>> begin INFORMATION PROVIDED

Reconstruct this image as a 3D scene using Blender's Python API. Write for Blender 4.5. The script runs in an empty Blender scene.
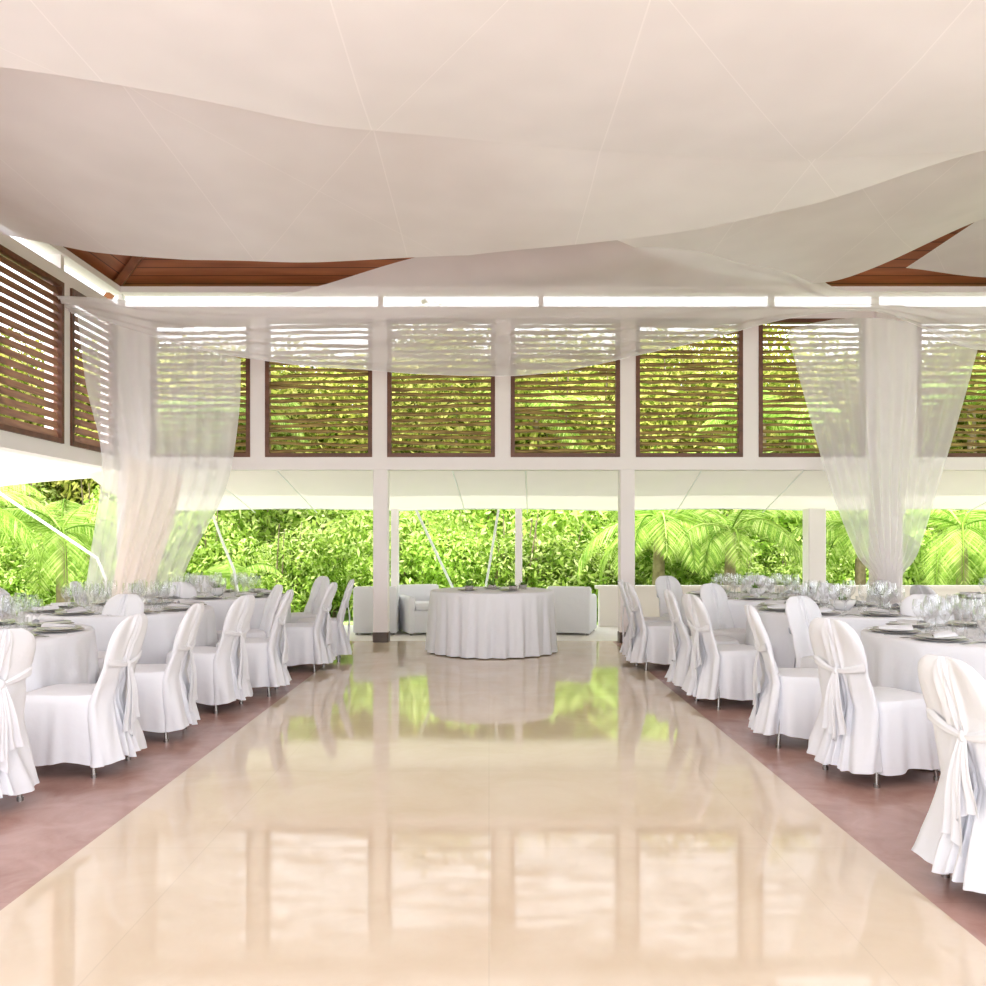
import bpy, math, random
import numpy as np
from mathutils import Vector, Matrix, noise
random.seed(4); np.random.seed(4)
sc=bpy.context.scene
sc.view_settings.view_transform='Standard'
sc.view_settings.exposure=0.0
COL=sc.collection
pi=math.pi

# ------------------------------------------------------------------ materials
def newmat(name):
    m=bpy.data.materials.new(name); m.use_nodes=True
    nt=m.node_tree
    for n in list(nt.nodes): nt.nodes.remove(n)
    out=nt.nodes.new('ShaderNodeOutputMaterial')
    return m,nt,out
def N(nt,t,**kw):
    n=nt.nodes.new(t)
    for k,v in kw.items():
        if k in n.inputs: n.inputs[k].default_value=v
        else: setattr(n,k,v)
    return n
def pbr(name,col,rough=.6,col2=None,scale=5.,bump=0.,bscale=20.,metal=0.,sheen=0.,spec=.5,stretch=(1,1,1),detail=4.):
    m,nt,out=newmat(name)
    p=N(nt,'ShaderNodeBsdfPrincipled',Roughness=rough,Metallic=metal)
    p.inputs['Base Color'].default_value=(*col,1)
    p.inputs['Specular IOR Level'].default_value=spec
    p.inputs['Sheen Weight'].default_value=sheen
    tc=N(nt,'ShaderNodeTexCoord'); mp=N(nt,'ShaderNodeMapping'); mp.inputs['Scale'].default_value=stretch
    nt.links.new(tc.outputs['Object'],mp.inputs[0])
    if col2:
        ns=N(nt,'ShaderNodeTexNoise',Scale=scale,Detail=detail)
        nt.links.new(mp.outputs[0],ns.inputs['Vector'])
        cr=N(nt,'ShaderNodeValToRGB'); cr.color_ramp.elements[0].position=.35; cr.color_ramp.elements[1].position=.65
        cr.color_ramp.elements[0].color=(*col,1); cr.color_ramp.elements[1].color=(*col2,1)
        nt.links.new(ns.outputs[0],cr.inputs[0]); nt.links.new(cr.outputs[0],p.inputs['Base Color'])
    if bump:
        nb=N(nt,'ShaderNodeTexNoise',Scale=bscale,Detail=3.)
        nt.links.new(mp.outputs[0],nb.inputs['Vector'])
        b=N(nt,'ShaderNodeBump',Strength=bump,Distance=.02)
        nt.links.new(nb.outputs[0],b.inputs['Height']); nt.links.new(b.outputs[0],p.inputs['Normal'])
    nt.links.new(p.outputs[0],out.inputs[0])
    return m

def sheer(name,col,transp,trl=.4,seam_crease=False):
    m,nt,out=newmat(name)
    d=N(nt,'ShaderNodeBsdfDiffuse'); t=N(nt,'ShaderNodeBsdfTranslucent'); tr=N(nt,'ShaderNodeBsdfTransparent')
    d.inputs[0].default_value=(*col,1); t.inputs[0].default_value=(*col,1)
    m1=N(nt,'ShaderNodeMixShader'); m1.inputs[0].default_value=trl
    nt.links.new(d.outputs[0],m1.inputs[1]); nt.links.new(t.outputs[0],m1.inputs[2])
    m2=N(nt,'ShaderNodeMixShader'); m2.inputs[0].default_value=transp
    nt.links.new(m1.outputs[0],m2.inputs[1]); nt.links.new(tr.outputs[0],m2.inputs[2])
    tc=N(nt,'ShaderNodeTexCoord'); ns=N(nt,'ShaderNodeTexNoise',Scale=1.3,Detail=2.)
    nt.links.new(tc.outputs['Object'],ns.inputs['Vector'])
    mr=N(nt,'ShaderNodeMapRange'); mr.inputs[1].default_value=.3; mr.inputs[2].default_value=.7
    mr.inputs[3].default_value=max(0,transp-.04); mr.inputs[4].default_value=transp+.04
    nt.links.new(ns.outputs[0],mr.inputs[0])
    fac=mr.outputs[0]
    if seam_crease:
        # sewn seams, plus diagonal fold creases painted in as less see-through lines
        for rot,per,wd in ((0.,.72,.0042),(.62,1.55,.003),(-.5,1.9,.0028)):
            mp=N(nt,'ShaderNodeMapping'); mp.inputs['Rotation'].default_value=(0,0,rot)
            nt.links.new(tc.outputs['Object'],mp.inputs[0])
            sp=N(nt,'ShaderNodeSeparateXYZ'); nt.links.new(mp.outputs[0],sp.inputs[0])
            a=N(nt,'ShaderNodeMath',operation='PINGPONG'); a.inputs[1].default_value=per
            nt.links.new(sp.outputs[0],a.inputs[0])
            g=N(nt,'ShaderNodeMath',operation='GREATER_THAN'); g.inputs[1].default_value=per-wd
            nt.links.new(a.outputs[0],g.inputs[0])
            s=N(nt,'ShaderNodeMath',operation='MULTIPLY'); s.inputs[1].default_value=.7*transp
            nt.links.new(g.outputs[0],s.inputs[0])
            s2=N(nt,'ShaderNodeMath',operation='SUBTRACT'); s2.use_clamp=True
            nt.links.new(fac,s2.inputs[0]); nt.links.new(s.outputs[0],s2.inputs[1]); fac=s2.outputs[0]
    nt.links.new(fac,m2.inputs[0])
    nt.links.new(m2.outputs[0],out.inputs[0])
    return m

def stone(name,c1,c2,rough,tile,scale,gloss_ior=1.5,joint=.9,bump=.02):
    m,nt,out=newmat(name)
    p=N(nt,'ShaderNodeBsdfPrincipled',Roughness=rough,IOR=gloss_ior)
    tc=N(nt,'ShaderNodeTexCoord')
    ns=N(nt,'ShaderNodeTexNoise',Scale=scale,Detail=8.,Roughness=.6,Distortion=.6)
    nt.links.new(tc.outputs['Object'],ns.inputs['Vector'])
    cr=N(nt,'ShaderNodeValToRGB'); cr.color_ramp.elements[0].position=.3; cr.color_ramp.elements[1].position=.7
    cr.color_ramp.elements[0].color=(*c1,1); cr.color_ramp.elements[1].color=(*c2,1)
    nt.links.new(ns.outputs[0],cr.inputs[0])
    br=N(nt,'ShaderNodeTexBrick'); br.offset=0.; br.inputs['Scale'].default_value=1.
    br.inputs['Color1'].default_value=(1,1,1,1); br.inputs['Color2'].default_value=(.97,.97,.97,1)
    br.inputs['Mortar'].default_value=(joint,joint,joint,1)
    br.inputs['Mortar Size'].default_value=.003; br.inputs['Brick Width'].default_value=tile; br.inputs['Row Height'].default_value=tile
    nt.links.new(tc.outputs['Object'],br.inputs['Vector'])
    mx=N(nt,'ShaderNodeMixRGB',blend_type='MULTIPLY'); mx.inputs[0].default_value=1
    nt.links.new(cr.outputs[0],mx.inputs[1]); nt.links.new(br.outputs[0],mx.inputs[2])
    nt.links.new(mx.outputs[0],p.inputs['Base Color'])
    n2=N(nt,'ShaderNodeTexNoise',Scale=1.6,Detail=2.)
    nt.links.new(tc.outputs['Object'],n2.inputs['Vector'])
    mr=N(nt,'ShaderNodeMapRange'); mr.inputs[3].default_value=rough*.7; mr.inputs[4].default_value=rough*1.4
    nt.links.new(n2.outputs[0],mr.inputs[0]); nt.links.new(mr.outputs[0],p.inputs['Roughness'])
    b=N(nt,'ShaderNodeBump',Strength=bump,Distance=.02); nt.links.new(n2.outputs[0],b.inputs['Height'])
    nt.links.new(b.outputs[0],p.inputs['Normal'])
    nt.links.new(p.outputs[0],out.inputs[0])
    return m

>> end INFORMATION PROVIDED

= THE PROBLEM =
Go through the data above and transcribe it in full, omitting any image.

= ANSWER TO THIS TASK =
Reconstruct this image as a 3D scene using Blender's Python API. Write for Blender 4.5. The script runs in an empty Blender scene.
import bpy, math, random
import numpy as np
from mathutils import Vector, Matrix, noise
random.seed(4); np.random.seed(4)
sc=bpy.context.scene
sc.view_settings.view_transform='Standard'
sc.view_settings.exposure=0.0
COL=sc.collection
pi=math.pi

# ------------------------------------------------------------------ materials
def newmat(name):
    m=bpy.data.materials.new(name); m.use_nodes=True
    nt=m.node_tree
    for n in list(nt.nodes): nt.nodes.remove(n)
    out=nt.nodes.new('ShaderNodeOutputMaterial')
    return m,nt,out
def N(nt,t,**kw):
    n=nt.nodes.new(t)
    for k,v in kw.items():
        if k in n.inputs: n.inputs[k].default_value=v
        else: setattr(n,k,v)
    return n
def pbr(name,col,rough=.6,col2=None,scale=5.,bump=0.,bscale=20.,metal=0.,sheen=0.,spec=.5,stretch=(1,1,1),detail=4.):
    m,nt,out=newmat(name)
    p=N(nt,'ShaderNodeBsdfPrincipled',Roughness=rough,Metallic=metal)
    p.inputs['Base Color'].default_value=(*col,1)
    p.inputs['Specular IOR Level'].default_value=spec
    p.inputs['Sheen Weight'].default_value=sheen
    tc=N(nt,'ShaderNodeTexCoord'); mp=N(nt,'ShaderNodeMapping'); mp.inputs['Scale'].default_value=stretch
    nt.links.new(tc.outputs['Object'],mp.inputs[0])
    if col2:
        ns=N(nt,'ShaderNodeTexNoise',Scale=scale,Detail=detail)
        nt.links.new(mp.outputs[0],ns.inputs['Vector'])
        cr=N(nt,'ShaderNodeValToRGB'); cr.color_ramp.elements[0].position=.35; cr.color_ramp.elements[1].position=.65
        cr.color_ramp.elements[0].color=(*col,1); cr.color_ramp.elements[1].color=(*col2,1)
        nt.links.new(ns.outputs[0],cr.inputs[0]); nt.links.new(cr.outputs[0],p.inputs['Base Color'])
    if bump:
        nb=N(nt,'ShaderNodeTexNoise',Scale=bscale,Detail=3.)
        nt.links.new(mp.outputs[0],nb.inputs['Vector'])
        b=N(nt,'ShaderNodeBump',Strength=bump,Distance=.02)
        nt.links.new(nb.outputs[0],b.inputs['Height']); nt.links.new(b.outputs[0],p.inputs['Normal'])
    nt.links.new(p.outputs[0],out.inputs[0])
    return m

def sheer(name,col,transp,trl=.4,seam_crease=False):
    m,nt,out=newmat(name)
    d=N(nt,'ShaderNodeBsdfDiffuse'); t=N(nt,'ShaderNodeBsdfTranslucent'); tr=N(nt,'ShaderNodeBsdfTransparent')
    d.inputs[0].default_value=(*col,1); t.inputs[0].default_value=(*col,1)
    m1=N(nt,'ShaderNodeMixShader'); m1.inputs[0].default_value=trl
    nt.links.new(d.outputs[0],m1.inputs[1]); nt.links.new(t.outputs[0],m1.inputs[2])
    m2=N(nt,'ShaderNodeMixShader'); m2.inputs[0].default_value=transp
    nt.links.new(m1.outputs[0],m2.inputs[1]); nt.links.new(tr.outputs[0],m2.inputs[2])
    tc=N(nt,'ShaderNodeTexCoord'); ns=N(nt,'ShaderNodeTexNoise',Scale=1.3,Detail=2.)
    nt.links.new(tc.outputs['Object'],ns.inputs['Vector'])
    mr=N(nt,'ShaderNodeMapRange'); mr.inputs[1].default_value=.3; mr.inputs[2].default_value=.7
    mr.inputs[3].default_value=max(0,transp-.04); mr.inputs[4].default_value=transp+.04
    nt.links.new(ns.outputs[0],mr.inputs[0])
    fac=mr.outputs[0]
    if seam_crease:
        # sewn seams, plus diagonal fold creases painted in as less see-through lines
        for rot,per,wd in ((0.,.72,.0042),(.62,1.55,.003),(-.5,1.9,.0028)):
            mp=N(nt,'ShaderNodeMapping'); mp.inputs['Rotation'].default_value=(0,0,rot)
            nt.links.new(tc.outputs['Object'],mp.inputs[0])
            sp=N(nt,'ShaderNodeSeparateXYZ'); nt.links.new(mp.outputs[0],sp.inputs[0])
            a=N(nt,'ShaderNodeMath',operation='PINGPONG'); a.inputs[1].default_value=per
            nt.links.new(sp.outputs[0],a.inputs[0])
            g=N(nt,'ShaderNodeMath',operation='GREATER_THAN'); g.inputs[1].default_value=per-wd
            nt.links.new(a.outputs[0],g.inputs[0])
            s=N(nt,'ShaderNodeMath',operation='MULTIPLY'); s.inputs[1].default_value=.7*transp
            nt.links.new(g.outputs[0],s.inputs[0])
            s2=N(nt,'ShaderNodeMath',operation='SUBTRACT'); s2.use_clamp=True
            nt.links.new(fac,s2.inputs[0]); nt.links.new(s.outputs[0],s2.inputs[1]); fac=s2.outputs[0]
    nt.links.new(fac,m2.inputs[0])
    nt.links.new(m2.outputs[0],out.inputs[0])
    return m

def stone(name,c1,c2,rough,tile,scale,gloss_ior=1.5,joint=.9,bump=.02):
    m,nt,out=newmat(name)
    p=N(nt,'ShaderNodeBsdfPrincipled',Roughness=rough,IOR=gloss_ior)
    tc=N(nt,'ShaderNodeTexCoord')
    ns=N(nt,'ShaderNodeTexNoise',Scale=scale,Detail=8.,Roughness=.6,Distortion=.6)
    nt.links.new(tc.outputs['Object'],ns.inputs['Vector'])
    cr=N(nt,'ShaderNodeValToRGB'); cr.color_ramp.elements[0].position=.3; cr.color_ramp.elements[1].position=.7
    cr.color_ramp.elements[0].color=(*c1,1); cr.color_ramp.elements[1].color=(*c2,1)
    nt.links.new(ns.outputs[0],cr.inputs[0])
    br=N(nt,'ShaderNodeTexBrick'); br.offset=0.; br.inputs['Scale'].default_value=1.
    br.inputs['Color1'].default_value=(1,1,1,1); br.inputs['Color2'].default_value=(.97,.97,.97,1)
    br.inputs['Mortar'].default_value=(joint,joint,joint,1)
    br.inputs['Mortar Size'].default_value=.003; br.inputs['Brick Width'].default_value=tile; br.inputs['Row Height'].default_value=tile
    nt.links.new(tc.outputs['Object'],br.inputs['Vector'])
    mx=N(nt,'ShaderNodeMixRGB',blend_type='MULTIPLY'); mx.inputs[0].default_value=1
    nt.links.new(cr.outputs[0],mx.inputs[1]); nt.links.new(br.outputs[0],mx.inputs[2])
    nt.links.new(mx.outputs[0],p.inputs['Base Color'])
    n2=N(nt,'ShaderNodeTexNoise',Scale=1.6,Detail=2.)
    nt.links.new(tc.outputs['Object'],n2.inputs['Vector'])
    mr=N(nt,'ShaderNodeMapRange'); mr.inputs[3].default_value=rough*.7; mr.inputs[4].default_value=rough*1.4
    nt.links.new(n2.outputs[0],mr.inputs[0]); nt.links.new(mr.outputs[0],p.inputs['Roughness'])
    b=N(nt,'ShaderNodeBump',Strength=bump,Distance=.02); nt.links.new(n2.outputs[0],b.inputs['Height'])
    nt.links.new(b.outputs[0],p.inputs['Normal'])
    nt.links.new(p.outputs[0],out.inputs[0])
    return m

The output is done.